Fr. Justin Sheehan, OCSO
13th Friday in Ordinary Time
Today’s scripture readings present us with two related images of what people could do and be, and they stand in stark contrast with what the secular world expects people to do and to be.
In the first reading, we have the image of Rebekah, a woman of great faith, who leaves her family and her wealth in Haran, and makes the long journey to Canaan in order to marry Isaac whom she had never even met, simply because that was God’s will for her. In the Gospel, we have the related image of Matthew, who leaves everything he had and his wealth as a tax collector in order to follow Jesus, simply because Jesus said to him, “Follow me”. Taken together, Rebekah and Matthew show us that we too can be expected to leave everything we possess in order to do God’s will for us.
St Benedict is very clear that that is God’s will for monks. In Chapter 33 of the Rule, he writes that “without an order from the abbot, no one may presume to give, receive or retain anything as his own, nothing at all”, since we “are not allowed anything which the abbot has not given or permitted”. Accumulating a lot of possessions in our cell or locker is what St Benedict calls a “most evil practice”, and that is in stark contrast with the secular values of today, where the whole idea is to acquire more and better consumer goods.

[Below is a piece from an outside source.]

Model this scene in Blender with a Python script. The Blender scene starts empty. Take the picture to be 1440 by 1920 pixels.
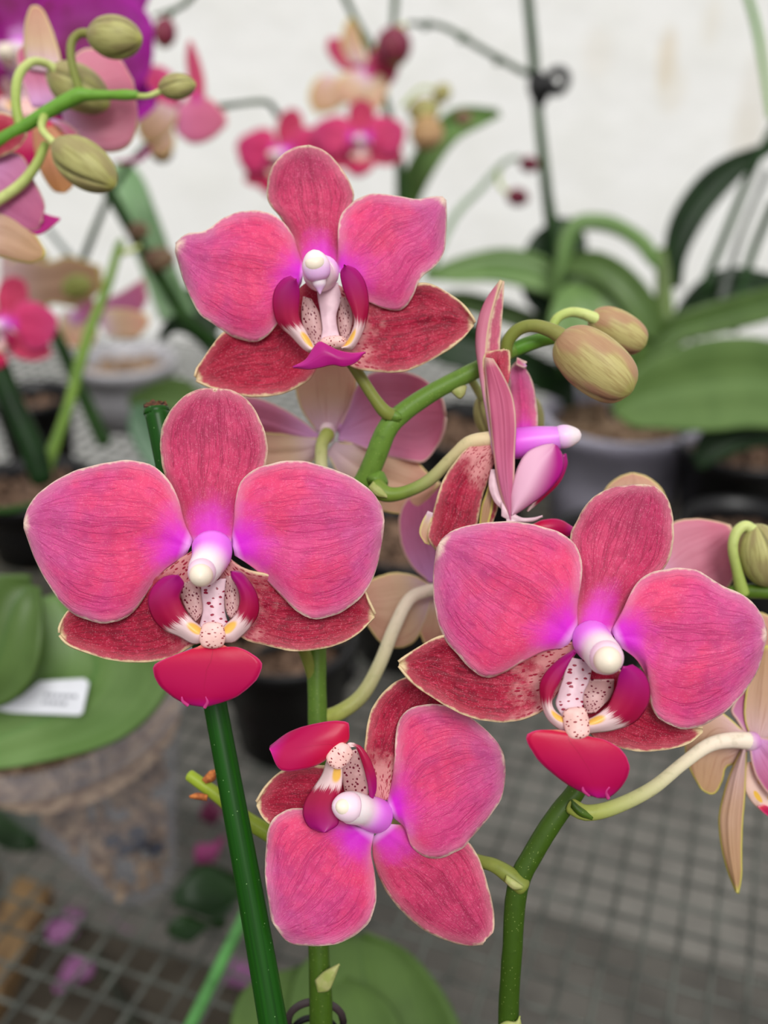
import bpy, bmesh, math, random
from mathutils import Vector, Matrix, Euler, noise
random.seed(7)
S = bpy.context.scene
COL = S.collection
# ------------------------------------------------------------------ camera
F = 1900.0
CAM = Vector((0, 0, 0.62)); PITCH = math.radians(28)
FW = Vector((0, math.cos(PITCH), -math.sin(PITCH)))
RT = Vector((1, 0, 0)); UP = Vector((0, math.sin(PITCH), math.cos(PITCH)))
def P(x, y, d):
    return CAM + FW*d + RT*((x-720)/F*d) - UP*((y-960)/F*d)
def onz(x, y, z):
    r = FW + RT*((x-720)/F) - UP*((y-960)/F)
    return CAM + r*((z-CAM.z)/r.z)
def depth_of(v): return (v-CAM).dot(FW)
cam = bpy.data.cameras.new('camera'); co = bpy.data.objects.new('camera', cam); COL.objects.link(co)
co.location = CAM; co.rotation_euler = (math.radians(90)-PITCH, 0, 0)
cam.sensor_fit = 'VERTICAL'; cam.sensor_height = 36; cam.lens = F/1920*36; cam.clip_start = 0.01
cam.dof.use_dof = True; cam.dof.focus_distance = 0.200; cam.dof.aperture_fstop = 9.0
S.camera = co
S.cycles.max_bounces = 6; S.cycles.diffuse_bounces = 3; S.cycles.glossy_bounces = 2; S.cycles.transmission_bounces = 4; S.cycles.transparent_max_bounces = 8
S.view_settings.view_transform = 'Standard'; S.view_settings.look = 'None'
S.view_settings.gamma = 1; S.view_settings.use_curve_mapping = False; S.view_settings.exposure = 0.0
# ------------------------------------------------------------------ helpers
def lin(c):
    return tuple(((v/255)/12.92 if v/255 <= .04045 else ((v/255+.055)/1.055)**2.4) for v in c) + (1,)
def spline(pts, n, closed=False):
    """Catmull-Rom through pts, resampled to n+1 points evenly by length."""
    pts = [tuple(float(a) for a in p) for p in pts]
    k = len(pts); dim = len(pts[0]); out = []
    if k == 2: out = [tuple(a+(b-a)*t/20 for a, b in zip(*pts)) for t in range(21)]
    else:
        for i in range(k-1):
            p1, p2 = pts[i], pts[i+1]
            p0 = pts[i-1] if i else tuple(2*a-b for a, b in zip(p1, p2))
            p3 = pts[i+2] if i+2 < k else tuple(2*b-a for a, b in zip(p1, p2))
            for s in range(12):
                t = s/12
                out.append(tuple(.5*((2*b)+(c-a)*t+(2*a-5*b+4*c-d)*t*t+(3*b-a-3*c+d)*t**3) for a, b, c, d in zip(p0, p1, p2, p3)))
        out.append(pts[-1])
    L = [0]
    for a, b in zip(out, out[1:]): L.append(L[-1]+math.dist(a[:min(dim, 2)], b[:min(dim, 2)])+1e-9)
    res = []; j = 0
    for i in range(n+1):
        s = L[-1]*i/n
        while j < len(L)-2 and L[j+1] < s: j += 1
        t = (s-L[j])/(L[j+1]-L[j])
        res.append(tuple(a+(b-a)*t for a, b in zip(out[j], out[j+1])))
    return res
def wloc(o):
    v = Vector((0, 0, 0))
    while o: v += o.location; o = o.parent
    return v
def empty(name, loc, parent=None):
    o = bpy.data.objects.new(name, None); o.empty_display_size = .01; COL.objects.link(o)
    o.location = Vector(loc) - wloc(parent)
    if parent: o.parent = parent
    return o
def tag(o, label, cat, group=None, kind=None):
    o['label'] = label
    if cat: o['category'] = cat
    if group: o['group'] = group
    if kind: o['kind'] = kind
    return o
def mesh(name, verts, faces, mats, parent=None, smooth=True, uv=None, edge=None, origin=None):
    """verts are world points; the origin goes to the parent's, or to `origin`."""
    base = wloc(parent) if parent else (Vector(origin) if origin is not None else Vector((0, 0, 0)))
    me = bpy.data.meshes.new(name)
    me.from_pydata([Vector(v)-base for v in verts], [], faces)
    for m in mats: me.materials.append(m)
    if smooth: me.polygons.foreach_set('use_smooth', [True]*len(me.polygons))
    if uv:
        ul = me.uv_layers.new(name='UVMap')
        for l in me.loops: ul.data[l.index].uv = uv[l.vertex_index]
    if edge:
        a = me.attributes.new('edge', 'FLOAT', 'POINT'); a.data.foreach_set('value', edge)
    me.update()
    o = bpy.data.objects.new(name, me); COL.objects.link(o)
    if parent: o.parent = parent
    else: o.location = base
    return o
def pxmap(D):
    return lambda x, y, z: P(x, y, D - z*D/F)
def sheet(name, parent, L, R, z, cup, mats, mp, mid=None, nu=34, nv=22, rip=0.0, rf=3, flip=False, wv=1.0, thick=.00045, ph=0.0, jit=0.0, origin=None, zs=None):
    """A curved petal / leaf: L and R are its two margins from base to tip, z its depth at base, middle and tip."""
    Ls, Rs = spline(L, nu), spline(R, nu); Ms = spline(mid, nu) if mid else None
    sc = max(math.dist(Ls[0], Ls[-1]), 1)
    outl = []
    V, UV, E = [], [], []
    for i in range(nu+1):
        u = i/nu
        for pts, sg in ((Ls, -1), (Rs, 1)):
            o_ = pts[i]; j = 1 + jit*.01*math.sin(u*23+ph*3+sg)+jit*.006*math.sin(u*61+ph)
            c = ((Ls[i][0]+Rs[i][0])/2, (Ls[i][1]+Rs[i][1])/2)
            pts[i] = (c[0]+(o_[0]-c[0])*j, c[1]+(o_[1]-c[1])*j)
    if zs is None:
        z0, z1, z2 = z
        zf = lambda u: z0*(1-u)*(1-2*u)+4*z1*u*(1-u)+z2*u*(2*u-1)
    else:
        zf = zs
    outl = Ls[2:]+Rs[2:]
    for i in range(nu+1):
        u = i/nu
        for k in range(nv+1):
            s = .5-.5*math.cos(math.pi*(k/nv)) if False else k/nv
            v = 2*s-1
            a, b = Ls[i], Rs[i]
            if Ms:
                m = Ms[i]
                w0, w1, w2 = (1-s)*(1-2*s), 4*s*(1-s), s*(2*s-1)
                x = a[0]*w0+m[0]*w1+b[0]*w2; y = a[1]*w0+m[1]*w1+b[1]*w2
            else:
                x = a[0]+(b[0]-a[0])*s; y = a[1]+(b[1]-a[1])*s
            zz = zf(u)
            if callable(cup): zz += cup(u, v)
            else: zz += cup*v*v*math.sin(math.pi*min(1, .12+u*.8))**.6
            zz += rip*math.sin(rf*6.283*u+ph+(1.7 if v > 0 else 0))*abs(v)**2.5
            zz += wv*sc*.008*math.sin(7*v+ph)*math.sin(3.1*u) - wv*sc*.012*math.exp(-(v*9)**2)*math.sin(3*u)
            V.append(mp(x, y, zz)); UV.append((u, s))
            E.append(min((x-q[0])**2+(y-q[1])**2 for q in outl)**.5/100)
    Fc = []
    for i in range(nu):
        for k in range(nv):
            a = i*(nv+1)+k; q = (a, a+1, a+nv+2, a+nv+1)
            Fc.append(q)
    # orient towards the camera
    q = Fc[(nu//2)*nv+nv//2]
    nrm = (V[q[1]]-V[q[0]]).cross(V[q[3]]-V[q[0]])
    ctr = V[q[0]]
    ori = nrm.dot(mp(0, 0, 10)-mp(0, 0, 0)) < 0
    if ori != flip: Fc = [f[::-1] for f in Fc]
    o = mesh(name, V, Fc, mats, parent, uv=UV, edge=E, origin=origin)
    s = o.modifiers.new('solid', 'SOLIDIFY'); s.thickness = thick; s.offset = -1
    s.material_offset = 1 if len(mats) > 1 else 0; s.material_offset_rim = 0
    return o
def frames(pts):
    T = []
    for i in range(len(pts)):
        a, b = pts[max(0, i-1)], pts[min(len(pts)-1, i+1)]; T.append((b-a).normalized())
    n = T[0].orthogonal().normalized(); N = []
    for t in T:
        n = (n - t*n.dot(t)).normalized(); N.append(n)
    return T, N
def tubeW(name, parent, pts, mat, nseg=None, ns=14, caps=(1, 1), origin=None, lump=0.0, tip=None):
    """pts: (Vector, radius in metres)."""
    n = nseg or max(8, len(pts)*7)
    sp = spline([(*p, r) for p, r in pts], n)
    W = [Vector(p[:3]) for p in sp]; Rr = [p[3] for p in sp]
    if caps[0]: W = [W[0]-(W[1]-W[0]).normalized()*Rr[0]*k for k in (.55, .45, .25)]+W; Rr = [Rr[0]*k for k in (.05, .6, .9)]+Rr
    if caps[1]: W = W+[W[-1]+(W[-1]-W[-2]).normalized()*Rr[-1]*k for k in (.25, .45, .55)]; Rr = Rr+[Rr[-1]*k for k in (.9, .6, .05)]
    T, N = frames(W); V, Fc, UV = [], [], []
    for i, (p, r) in enumerate(zip(W, Rr)):
        B = T[i].cross(N[i])
        for k in range(ns):
            a = 2*math.pi*k/ns; rr = r*(1+lump*noise.noise(p*300+Vector((k*.7, 0, 0))))
            V.append(p+(N[i]*math.cos(a)+B*math.sin(a))*rr); UV.append((i/(len(W)-1), k/ns))
    for i in range(len(W)-1):
        for k in range(ns):
            a = i*ns+k; b = i*ns+(k+1) % ns; Fc.append((a, b, b+ns, a+ns))
    Fc.append(tuple(range(ns))[::-1]); Fc.append(tuple(range((len(W)-1)*ns, len(W)*ns)))
    return mesh(name, V, Fc, [mat], parent, uv=UV, origin=origin)
def tube(name, parent, pts, mat, **k):
    """pts: (x, y, depth, radius in frame units at that depth)."""
    return tubeW(name, parent, [(P(x, y, d), r*d/F) for x, y, d, r in pts], mat, **k)
def blobW(name, parent, A, B, prof, mats, ns=28, nu=22, groove=0.0, ng=3, tw=0.6, flat=1.0, ph=0.0, origin=None, side=None):
    """body of revolution along A->B. prof: list of (u, r)."""
    ax = B-A; T = ax.normalized(); N = (side-T*side.dot(T)).normalized() if side is not None else T.orthogonal().normalized(); Bn = T.cross(N)
    pr = spline(prof, nu); V, Fc, UV, GE = [], [], [], []
    for i, (u, r) in enumerate(pr):
        for k in range(ns):
            a = 2*math.pi*k/ns
            g = (a+ph+tw*u)*ng/2/math.pi; g = abs(g-round(g))*2
            gr = 1-groove*math.exp(-(g*9)**2)-groove*.2*(1-g)
            V.append(A+ax*u+(N*math.cos(a)+Bn*flat*math.sin(a))*max(r, 1e-5)*gr); UV.append((u, k/ns)); GE.append(g)
    for i in range(nu):
        for k in range(ns):
            a = i*ns+k; b = i*ns+(k+1) % ns; Fc.append((a, b, b+ns, a+ns))
    Fc.append(tuple(range(ns))[::-1]); Fc.append(tuple(range(nu*ns, nu*ns+ns)))
    return mesh(name, V, Fc, mats, parent, uv=UV, origin=origin, edge=GE)
BUDP = [(0, .25), (.06, .5), (.2, .82), (.42, 1), (.65, .94), (.84, .68), (.95, .34), (1, .04)]
BP1 = 2.6
BLUNT = [(0, .3), (.05, .58), (.17, .86), (.38, 1), (.64, .97), (.84, .8), (.95, .52), (1, .12)]
def bud(parent, a, b, r, mat, groove=.14, ph=0, name='bud', prof=BUDP, ng=3):
    A, B = P(*a), P(*b); rr = r*(a[2]+b[2])/2/F
    return blobW(name, parent, A, B, [(u, k*rr) for u, k in prof], [mat], groove=groove, ng=ng, ph=ph, ns=72, nu=30)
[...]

All of us are influenced by this society, and the danger for our spiritual life is that we will bring the consumer mentality into our daily lives, even in the monastery. It’s not enough for monks to make a one-time renunciation of property and say that as individuals we own nothing and everything we have is with permission. The sheer number of things in our cell, or people in our address book, or websites we visit every day, can be an obstacle to God getting through to us. We can see them. But we can’t see God. They can become the gods we spend the most time with, idols that are user-friendly because they give us a sense of our own power and security and importance.
The consumer mentality ends up in a devaluation of death, because the dead can no longer consume anything, and they have no possessions. A monk with a consumer mentality does not “keep death daily before his eyes”. He gets attached to this world, and spends his time acquiring things which he will have to give up at death anyway.
It’s better to follow the example of Rebekah and Matthew, and root out this “most evil practice” from our lives. Then we shall find ourselves in the company of “many tax collectors and sinners who came and sat at table with Jesus and his disciples”.